Dulce María Sauri Riancho
Ha llegado el tsunami a la Constitución. En unos cuantos días, un elevado porcentaje de los 136 artículos que la componen está sufriendo importantes cambios. El “maremoto” constitucional trae consigo dos espejismos, entendidos como “ilusión, concepto o imagen sin verdadera realidad” (RAE). El primero proviene del Senado de la República, donde se encuentra todavía en proceso la reforma energética. El otro, igual de trascendente, se desprende de la reforma político-electoral. Esta última, aprobada inicialmente en la Cámara Alta, sufrió modificaciones en la de Diputados, por lo que tuvo que regresar de nuevo para una previsible y final aceptación por parte de los senadores.

Si midiéramos sólo por cantidad, la reforma político-electoral se lleva de calle a todas las demás, incluyendo desde luego a la del petróleo. La friolera de 30 artículos constitucionales fueron modificados y, además, se aprobaron ¡22! transitorios. En el componente electoral, los cambios conllevan la desaparición del Instituto Federal Electoral (IFE) y de los institutos estatales, como el Ipepac, para ser sustituidos por el Instituto Nacional de Elecciones, responsable en adelante de organizar todos los procesos electorales que se celebren en el país. El INE nace con mal fario, pues todos los especialistas, sin excepción, hablan de él como si fuera un engendro de Frankenstein, construido sobre los pedazos de las instituciones electorales de la transición democrática, sin más orden y concierto que la urgencia de cumplirle al PAN su exigencia, a cambio de asegurar sus votos para la reforma energética.

Habría muchísimos temas a destacar en la parte política de esta reforma. A diferencia de su componente electoral, producto de la improvisación y la coyuntura favorable a la presión irresponsable por parte del PAN, la política proviene en buena medida de las Mesas para la Reforma del Estado, que regidas por una ley aprobada ex profeso para ello se desarrollaron entre 2007 y 2008. En esta ocasión, la cantidad de cambios ha oscurecido la transcendencia de importantes medidas del Congreso para crear nuevas instituciones. Por ejemplo, casi desapercibida ha pasado la determinación de crear la Fiscalía General de la República como órgano constitucional autónomo. Vendrá a sustituir a la PGR y nadie, desde el presidente de la República, Congreso, etcétera, podrá interferir en sus decisiones.
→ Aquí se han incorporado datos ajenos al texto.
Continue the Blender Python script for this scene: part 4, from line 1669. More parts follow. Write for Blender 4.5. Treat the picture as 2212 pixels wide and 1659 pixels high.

La reelección consecutiva de legisladores y presidentes municipales se ha presentado como la panacea, el remedio mágico que podrá curar de un solo tirón los vicios y defectos del Poder Legislativo en su relación con la ciudadanía. Se dice que gracias a la posibilidad de premiar o castigar con sus votos al representante popular que aspire a ser reelecto, los ciudadanos podrán ejercer efectivamente su poder, menoscabado en la actualidad por los partidos políticos. También se menciona con insistencia que la reelección consecutiva fue prohibida a principios de la década de 1930 para subyugar al Congreso por parte del Ejecutivo, encabezado entonces por personajes afines a Plutarco Elías Calles, por lo que había que restaurarles el ejercicio pleno de su soberanía. Ni uno ni otro. En esos años, la reelección de diputados y senadores había propiciado la formación de camarillas en torno a los gobernadores, muchos de ellos provenientes de los ejércitos revolucionarios y proclives todavía a imponerse por la fuerza de las armas, por lo que se decidió eliminarla.
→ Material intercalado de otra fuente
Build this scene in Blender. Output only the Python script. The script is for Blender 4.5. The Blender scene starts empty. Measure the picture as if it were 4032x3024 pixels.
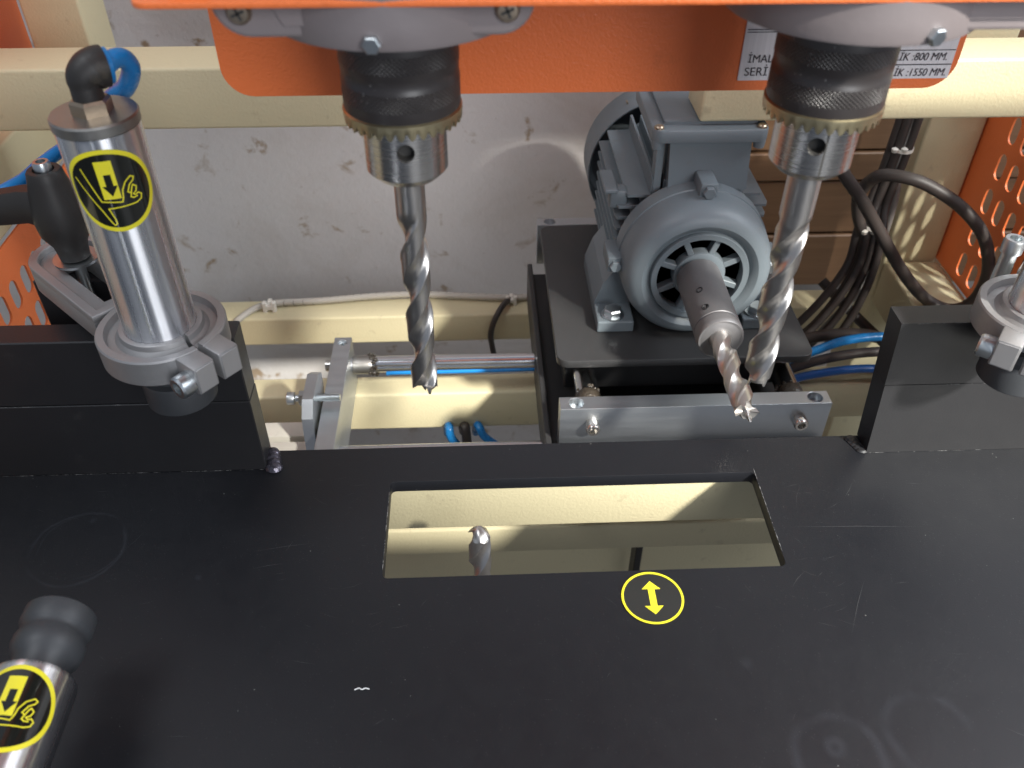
import bpy, bmesh, math, random
from mathutils import Vector, Matrix
random.seed(7)
PI = math.pi
sc = bpy.context.scene
COL = sc.collection
# ------------------------------------------------------------------ camera
cd = bpy.data.cameras.new('camera'); cam = bpy.data.objects.new('camera', cd); COL.objects.link(cam)
cam.matrix_world = Matrix(((0.99911558, 0.02401846, -0.03451339, 0.0),
                           (-0.04184584, 0.64840939, -0.7601409, 0.0),
                           (0.0041214, 0.76091286, 0.648841, 0.45),
                           (0, 0, 0, 1)))
cd.sensor_width = 36; cd.lens = 36 * 0.8540631655860889
cd.clip_start = 0.01; cd.clip_end = 50
cd.dof.use_dof = True; cd.dof.focus_distance = 0.62; cd.dof.aperture_fstop = 11.0
sc.camera = cam
# ------------------------------------------------------------------ light
w = bpy.data.worlds.new('World'); sc.world = w; w.use_nodes = True
bg = w.node_tree.nodes['Background']; bg.inputs[0].default_value = (0.72, 0.82, 1.0, 1); bg.inputs[1].default_value = 0.25
def area(name, loc, target, sx, sy, power, col):
    l = bpy.data.lights.new(name, 'AREA'); l.shape = 'RECTANGLE'; l.size = sx; l.size_y = sy; l.energy = power; l.color = col
    o = bpy.data.objects.new(name, l); COL.objects.link(o); o.location = loc
    o.rotation_euler = (Vector(target) - Vector(loc)).to_track_quat('-Z', 'Y').to_euler(); return o
area('window_right', (2.0, 0.05, 1.70), (0.1, 0.5, 0.0), 0.42, 1.1, 22, (0.88, 0.94, 1.0))
area('stripe_light_right', (1.9, 0.62, 1.75), (0.1, 0.5, 0.0), 0.42, 1.1, 18, (0.88, 0.94, 1.0))  # second area lamp, added to break the chrome reflections into stripes
area('fill_upper_left', (-0.9, 0.05, 2.1), (-0.3, 0.9, 0.2), 0.6, 0.8, 13, (0.94, 0.97, 1.0))  # added fill lamp, brightens the upper left wall and the clamp tube
area('fill_behind_camera', (0.95, -1.7, 1.05), (0.1, 0.5, 0.2), 1.0, 1.3, 27, (0.95, 0.97, 1.0))  # added soft frontal fill, lifts the bits, chucks and hood
sp = bpy.data.lights.new('sunbeam', 'SPOT'); sp.energy = 1650; sp.color = (1.0, 0.97, 0.89); sp.spot_size = math.radians(9.5); sp.shadow_soft_size = 0.17; sp.spot_blend = 0.35
so = bpy.data.objects.new('sunbeam', sp); COL.objects.link(so)
_d = Vector((-0.75, 1.0, -1.0)).normalized(); so.location = Vector((0.30, 0.52, 0.05)) - _d * 4.0
so.rotation_euler = _d.to_track_quat('-Z', 'Y').to_euler()
sc.view_settings.view_transform = 'Standard'; sc.view_settings.look = 'None'; sc.view_settings.exposure = 0.3; sc.view_settings.gamma = 1.0
sc.cycles.max_bounces = 8; sc.cycles.use_denoising = True; sc.cycles.sample_clamp_indirect = 4

# ------------------------------------------------------------------ materials
class N:
    def __init__(s, name):
        s.m = bpy.data.materials.new(name); s.m.use_nodes = True; s.t = s.m.node_tree; s.b = s.t.nodes['Principled BSDF']
        s.tc = s.t.nodes.new('ShaderNodeTexCoord')
    def n(s, typ, **kw):
        o = s.t.nodes.new(typ)
        for k, v in kw.items():
            if k.startswith('i_'):
                k2 = k[2:].replace('_', ' ')
                o.inputs[int(k2) if k2.isdigit() else k2].default_value = v
            else: setattr(o, k, v)
        return o
    def l(s, a, b): s.t.links.new(a, b)
    def math(s, op, a, b=None, c=None, clamp=False):
        o = s.t.nodes.new('ShaderNodeMath'); o.operation = op; o.use_clamp = clamp
        for i, v in enumerate((a, b, c)):
            if v is None: continue
            if isinstance(v, (int, float)): o.inputs[i].default_value = v
            else: s.l(v, o.inputs[i])
        return o.outputs[0]
    def noise(s, scale, detail=4, rough=0.55, vec=None, dist=0.0):
        o = s.n('ShaderNodeTexNoise'); o.inputs['Scale'].default_value = scale; o.inputs['Detail'].default_value = detail
        o.inputs['Roughness'].default_value = rough; o.inputs['Distortion'].default_value = dist
        s.l(vec if vec is not None else s.tc.outputs['Object'], o.inputs['Vector']); return o.outputs['Fac']
    def mapping(s, scale, loc=(0, 0, 0), rot=(0, 0, 0)):
        o = s.n('ShaderNodeMapping'); o.inputs['Scale'].default_value = scale; o.inputs['Location'].default_value = loc; o.inputs['Rotation'].default_value = rot
        s.l(s.tc.outputs['Object'], o.inputs['Vector']); return o.outputs[0]
    def ramp(s, fac, stops):
        o = s.n('ShaderNodeValToRGB'); e = o.color_ramp.elements
        e[0].position, e[0].color = stops[0][0], (*stops[0][1], 1); e[1].position, e[1].color = stops[-1][0], (*stops[-1][1], 1)
        for p, c in stops[1:-1]:
            k = e.new(p); k.color = (*c, 1)
        s.l(fac, o.inputs[0]); return o.outputs[0]
    def mix(s, fac, a, b, blend='MIX'):
        o = s.n('ShaderNodeMix'); o.data_type = 'RGBA'; o.blend_type = blend
        for sock, v in ((o.inputs[0], fac), (o.inputs[6], a), (o.inputs[7], b)):
            if isinstance(v, (int, float)): sock.default_value = v
            elif isinstance(v, tuple): sock.default_value = (*v, 1)
            else: s.l(v, sock)
        return o.outputs[2]
    def bump(s, h, dist, strength=1.0, prev=None):
        o = s.n('ShaderNodeBump'); o.inputs['Distance'].default_value = dist; o.inputs['Strength'].default_value = strength
        s.l(h, o.inputs['Height'])
        if prev is not None: s.l(prev, o.inputs['Normal'])
        s.l(o.outputs[0], s.b.inputs['Normal']); return o.outputs[0]
    def set(s, **kw):
        for k, v in kw.items():
            k = {'col': 'Base Color', 'rough': 'Roughness', 'metal': 'Metallic', 'coat': 'Coat Weight', 'coatr': 'Coat Roughness', 'spec': 'Specular IOR Level', 'aniso': 'Anisotropic', 'trans': 'Transmission Weight'}[k]
            if isinstance(v, (int, float)): s.b.inputs[k].default_value = v
            elif isinstance(v, tuple): s.b.inputs[k].default_value = (*v, 1)
            else: s.l(v, s.b.inputs[k])
        return s

def paint(name, col, rough, peel=420, dist=0.00012, var=0.10, dirt=(0.25, 0.2, 0.13), dirtamt=0.25, spec=0.5):
    k = N(name); n1 = k.noise(6, 5); n2 = k.noise(45, 6, 0.65)
    c = k.mix(k.math('MULTIPLY', k.math('SUBTRACT', n1, 0.42, clamp=True), var * 6), col, tuple(x * (1 - var * 1.6) for x in col))
    d = k.math('MULTIPLY', k.math('SUBTRACT', n2, 0.62, clamp=True), dirtamt * 6, clamp=True)
    c = k.mix(d, c, dirt)
    k.set(col=c, rough=k.math('ADD', k.math('MULTIPLY', n2, 0.2), rough - 0.1), spec=spec)
    k.bump(k.noise(peel, 2, 0.5), dist); return k.m
M = {}
M['cream'] = paint('cream_powder_coat', (0.60, 0.535, 0.345), 0.52, 430, 0.00030, var=0.10, dirt=(0.22, 0.17, 0.11), dirtamt=0.5)
M['orange'] = paint('orange_powder_coat', (0.90, 0.205, 0.055), 0.40, 680, 0.00032, var=0.07, dirt=(0.2, 0.05, 0.02), dirtamt=0.18)
M['motor_grey'] = paint('grey_motor_enamel', (0.132, 0.157, 0.175), 0.46, 420, 0.00010, var=0.14, dirt=(0.13, 0.105, 0.075), dirtamt=0.45)
M['housing'] = paint('grey_gearbox_enamel', (0.25, 0.215, 0.215), 0.45, 260, 0.00012)
M['rubber'] = paint('black_rubber', (0.040, 0.043, 0.048), 0.50, 200, 0.00006, dirt=(0.07, 0.07, 0.07), dirtamt=0.5)
M['plastic'] = paint('black_moulded_plastic', (0.022, 0.020, 0.019), 0.5, 900, 0.00008)
M['cable'] = paint('dark_cable_sheath', (0.040, 0.032, 0.029), 0.5, 300, 0.00005)
M['blue_hose'] = paint('blue_air_hose', (0.012, 0.19, 0.50), 0.28, 200, 0.00002, dirt=(0.1, 0.15, 0.2))
M['blue_clear'] = paint('pale_blue_hose_bend', (0.10, 0.33, 0.52), 0.22, 200, 0.00002, dirt=(0.3, 0.4, 0.5))
M['nylon'] = paint('white_nylon', (0.72, 0.69, 0.62), 0.4, 100, 0.00002)
M['grease'] = paint('dark_grease', (0.05, 0.04, 0.03), 0.3, 500, 0.0012)
M['black_plain'] = paint('black_steel_paint', (0.018, 0.018, 0.019), 0.42, 700, 0.00006, dirt=(0.06, 0.06, 0.06), dirtamt=0.4)
def metal(name, col, rough, var=0.12, bump=0.00003, sc_=120, stretch=(1, 1, 1), metal_=1.0, aniso=0.0, stain=None):
    k = N(name); v = k.mapping(stretch); n = k.noise(sc_, 5, 0.6, v); n2 = k.noise(25, 5, 0.6)
    c = k.mix(n2, tuple(x * (1 - var) for x in col), col)
    if stain: c = k.mix(k.math('MULTIPLY', k.math('SUBTRACT', n2, 0.52, clamp=True), 5, clamp=True), c, stain)
    k.set(col=c, metal=metal_, rough=k.math('ADD', k.math('MULTIPLY', n, 0.22), rough - 0.11), aniso=aniso)
    k.bump(n, bump); return k.m
M['chrome'] = metal('polished_tube', (0.88, 0.89, 0.92), 0.28, 0.05, 0.00003, 330, (1, 1, 0.010))
M['rod'] = metal('polished_rod', (0.75, 0.76, 0.78), 0.18, 0.05, 0.000004, 60, (0.02, 1, 1))
_t = M['chrome'].node_tree; _b = _t.nodes['Principled BSDF']; _b.inputs['Anisotropic'].default_value = 1.0; _b.inputs['Anisotropic Rotation'].default_value = 0.25
_g = _t.nodes.new('ShaderNodeTangent'); _g.direction_type = 'RADIAL'; _g.axis = 'Z'; _t.links.new(_g.outputs[0], _b.inputs['Tangent'])
M['steel'] = metal('machined_steel', (0.74, 0.72, 0.69), 0.25, 0.12, 0.000002, 200, (0.05, 0.05, 6))
M['bit_steel'] = metal('worn_drill_steel', (0.68, 0.655, 0.63), 0.33, 0.2, 0.000003, 500, (1, 1, 1), stain=(0.60, 0.50, 0.41))
M['zinc'] = metal('zinc_plated_steel', (0.62, 0.66, 0.68), 0.34, 0.12, 0.00001, 90)
M['aluminium'] = metal('brushed_aluminium', (0.60, 0.63, 0.66), 0.42, 0.12, 0.00002, 150, (0.1, 1, 1))
M['cast'] = metal('cast_aluminium', (0.42, 0.415, 0.42), 0.52, 0.18, 0.00008, 420, metal_=0.75)
M['cut_cast'] = metal('machined_cast_face', (0.62, 0.61, 0.62), 0.42, 0.10, 0.00006, 300, (1, 1, 0.1), metal_=0.8)
M['brass_ring'] = metal('yellowish_gear_steel', (0.66, 0.57, 0.36), 0.38, 0.2, 0.00003, 200)
M['dark_steel'] = metal('dark_grey_coupling_steel', (0.21, 0.205, 0.21), 0.50, 0.12, 0.00003, 300, metal_=0.6)
M['screw'] = metal('dull_screw_metal', (0.50, 0.40, 0.30), 0.38, 0.25, 0.00003, 200)
M['cap'] = metal('dull_turned_cap', (0.40, 0.385, 0.36), 0.42, 0.12, 0.00002, 200)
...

Nada garantiza que no veamos en los próximos años una reedición de esos problemas de 80 años atrás, ahora en pleno Siglo XXI. Y la razón es sencilla: los partidos políticos (PRI y PAN, abiertamente; PRD, con cierta vergüenza) se encargaron de poner un poderoso candado para garantizar que sólo los legisladores que apruebe su dirigencia podrán ser postulados de nuevo. Si algún representante popular, por diferencias con sus líderes y cercanía con sus representados, pretende cambiar de partido para ser de nuevo postulado, no lo podrá hacer, salvo que a la mitad de su ejercicio realice el cambio, por supuesto muy difícil de satisfacer. De esta manera, los partidos reforzarán su hegemonía sobre los ciudadanos. Sólo podrán ser postulados para la reelección aquellos que los propios partidos decidan que les son fieles. Vistos en la tesitura de tener que elegir entre complacer a sus líderes o apoyar a la ciudadanía, ¿por quién creen que se definirán?
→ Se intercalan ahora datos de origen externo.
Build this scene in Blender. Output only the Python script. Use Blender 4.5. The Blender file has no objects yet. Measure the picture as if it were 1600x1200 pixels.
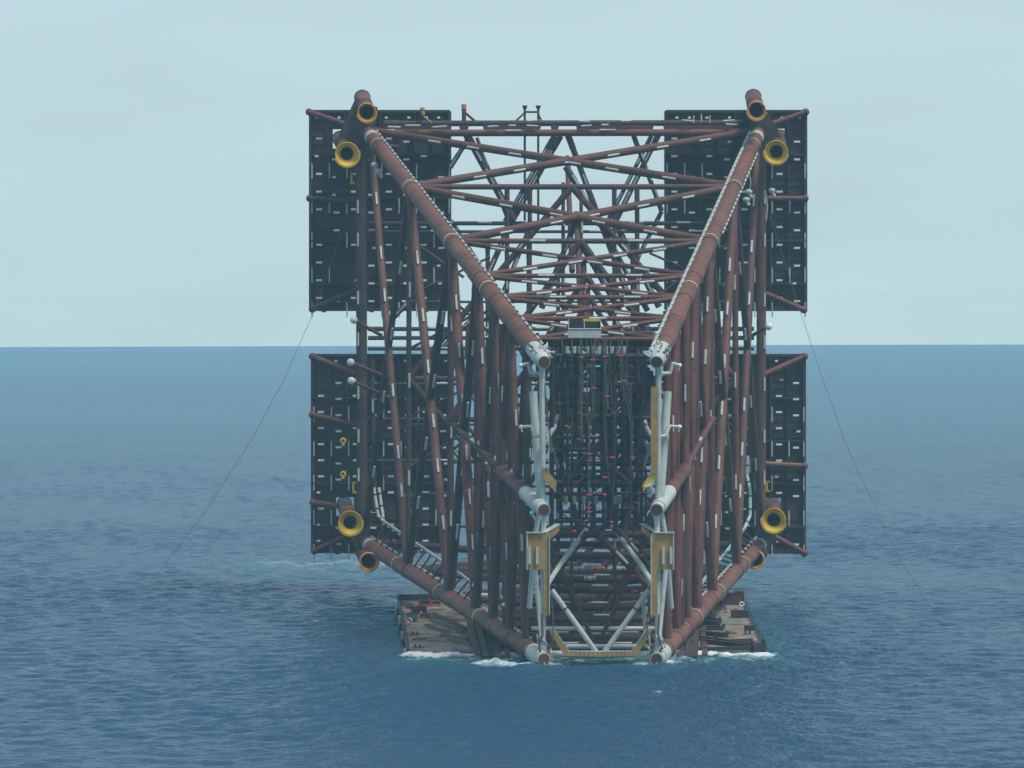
import bpy, math, random
import numpy as np
from mathutils import Vector, Matrix

random.seed(7)
rng = np.random.default_rng(7)
R = math.radians
scene = bpy.context.scene
COL = scene.collection

# ------------------------------------------------------------------ camera
FPX = 6435.0            # focal length in photo pixels (1600 wide)
H = 45.6                # camera height above the water
YL = 498.0              # photo row of the level line
ROLL = math.atan(-0.0025)
RV = Vector((math.cos(ROLL), 0, math.sin(ROLL)))
UV = Vector((-math.sin(ROLL), 0, math.cos(ROLL)))
FV = Vector((0, 1, 0))
CAM = Vector((0, 0, H))
cd = bpy.data.cameras.new('camera')
cam = bpy.data.objects.new('camera', cd)
COL.objects.link(cam)
cam.matrix_world = Matrix((
    (RV.x, UV.x, -FV.x, 0), (RV.y, UV.y, -FV.y, 0), (RV.z, UV.z, -FV.z, H), (0, 0, 0, 1)))
cd.sensor_width = 36.0
cd.lens = 36.0 * FPX / 1600.0
cd.shift_y = -(600 - YL) / 1600.0
cd.clip_start = 1.0
cd.clip_end = 60000.0
scene.camera = cam

# ------------------------------------------------------------------ world, sun, exposure
SUN_EL, SUN_AZ = 63.0, 128.0       # azimuth measured from +Y (view direction) clockwise; behind the camera, to its right
world = bpy.data.worlds.new('World')
scene.world = world
world.use_nodes = True
nt = world.node_tree
nt.nodes.clear()
out = nt.nodes.new('ShaderNodeOutputWorld')
bg = nt.nodes.new('ShaderNodeBackground')
sky = nt.nodes.new('ShaderNodeTexSky')
sky.sky_type = 'NISHITA'
sky.sun_disc = False
sky.sun_elevation = R(SUN_EL)
sky.sun_rotation = R(SUN_AZ)
sky.altitude = 0
sky.air_density = 1.0
sky.dust_density = 1.5
sky.ozone_density = 2.0
tc = nt.nodes.new('ShaderNodeTexCoord')
mp = nt.nodes.new('ShaderNodeMapping')
mp.inputs['Scale'].default_value = (5.0, 5.0, 26.0)
nz = nt.nodes.new('ShaderNodeTexNoise')
nz.inputs['Scale'].default_value = 1.6
nz.inputs['Detail'].default_value = 4.0
nz.inputs['Roughness'].default_value = 0.5
cr = nt.nodes.new('ShaderNodeValToRGB')
cr.color_ramp.elements[0].position = 0.35
cr.color_ramp.elements[0].color = (0.82, 0.82, 0.82, 1)
cr.color_ramp.elements[1].position = 0.75
cr.color_ramp.elements[1].color = (1, 1, 1, 1)
tint = nt.nodes.new('ShaderNodeMix')
tint.data_type = 'RGBA'
tint.blend_type = 'MULTIPLY'
tint.inputs[0].default_value = 1.0
tint.inputs[7].default_value = (0.92, 1.0, 1.0, 1)
cl = nt.nodes.new('ShaderNodeMix')       # thin stratus veil: greyer patches
cl.data_type = 'RGBA'
cl.inputs[7].default_value = (5.95, 7.65, 8.25, 1)   # thin stratus, thickest towards the horizon
mul = nt.nodes.new('ShaderNodeMath')
mul.operation = 'MULTIPLY'
sep = nt.nodes.new('ShaderNodeSeparateXYZ')
alt = nt.nodes.new('ShaderNodeMapRange')
alt.interpolation_type = 'SMOOTHSTEP'
alt.inputs['From Min'].default_value = 0.05
alt.inputs['From Max'].default_value = 0.60
alt.inputs['To Min'].default_value = 0.95
alt.inputs['To Max'].default_value = 0.25
nt.links.new(tc.outputs['Generated'], sep.inputs[0])
nt.links.new(sep.outputs['Z'], alt.inputs['Value'])
nt.links.new(alt.outputs[0], mul.inputs[1])
nt.links.new(tc.outputs['Generated'], mp.inputs['Vector'])
nt.links.new(mp.outputs[0], nz.inputs['Vector'])
nt.links.new(nz.outputs['Fac'], cr.inputs[0])
nt.links.new(cr.outputs[0], mul.inputs[0])
nt.links.new(sky.outputs[0], tint.inputs[6])
nt.links.new(tint.outputs[2], cl.inputs[6])
nt.links.new(mul.outputs[0], cl.inputs[0])
# the sky pales and warms towards the horizon
zc = nt.nodes.new('ShaderNodeMapRange')
zc.inputs['From Min'].default_value = 0.0
zc.inputs['From Max'].default_value = 0.07
nt.links.new(sep.outputs['Z'], zc.inputs['Value'])
gr = nt.nodes.new('ShaderNodeValToRGB')
GLOW = [(0.0, 2.265, 1.823, 1.439), (.0055, 2.251, 1.808, 1.438), (.0062, 2.095, 1.717, 1.396), (.007, 1.896, 1.597, 1.333), (.008, 1.722, 1.491, 1.275),
        (.0095, 1.551, 1.385, 1.221), (.011, 1.433, 1.309, 1.178), (.013, 1.329, 1.242, 1.14), (.016, 1.228, 1.174, 1.1), (.02, 1.142, 1.111, 1.06),
        (.025, 1.092, 1.078, 1.044), (.032, 1.051, 1.047, 1.027), (.042, 1.025, 1.026, 1.015), (.07, 1.0, 1.0, 1.0)]
for n_, (z_, r_, g_, b_) in enumerate(GLOW):
    e_ = gr.color_ramp.elements[0] if n_ == 0 else gr.color_ramp.elements[-1] if n_ == len(GLOW) - 1 else gr.color_ramp.elements.new(z_ / .07)
    e_.color = (r_ / 2.5, g_ / 2.5, b_ / 2.5, 1)
nt.links.new(zc.outputs[0], gr.inputs[0])
gm = nt.nodes.new('ShaderNodeVectorMath')
gm.operation = 'SCALE'
gm.inputs['Scale'].default_value = 2.5
nt.links.new(gr.outputs[0], gm.inputs[0])
sc_ = nt.nodes.new('ShaderNodeMix')
sc_.data_type = 'RGBA'
sc_.blend_type = 'MULTIPLY'
sc_.inputs[0].default_value = 1.0
nt.links.new(cl.outputs[2], sc_.inputs[6])
nt.links.new(gm.outputs[0], sc_.inputs[7])
nt.links.new(sc_.outputs[2], bg.inputs['Color'])
bg.inputs['Strength'].default_value = 0.10
nt.links.new(bg.outputs[0], out.inputs['Surface'])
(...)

Por si no fuera poco, el riesgo de que grupos de legisladores representen intereses de facción, no de ciudadanos, es muy elevado. El fenómeno de la “telebancada” se multiplicará: bancos, grandes empresas, todos aquellos que puedan “ayudar” a la reelección de sus legisladores afines intervendrán. Ni siquiera tendrán que tomarse el trabajo de presionar cada tres o seis años, para que sus protegidos sean postulados. Podemos sonreír con incredulidad, pero el ejemplo de la Asociación del Rifle en los Estados Unidos, que ha logrado hacer imposible la prohibición de tenencia de armas en ese país, ilustra hacia dónde conducen estos caminos, aun en democracias consolidadas como la norteamericana.


Dicen que un tsunami o un terremoto pueden cambiar la inclinación del eje gravitacional de la Tierra y provocar enormes transformaciones. En este sentido, la reelección consecutiva contribuye a modificar el eje gravitacional del sistema político mexicano. ¿Estamos conscientes de sus consecuencias y preparados para enfrentarlas? Yo diría que no…- Mérida, Yucatán.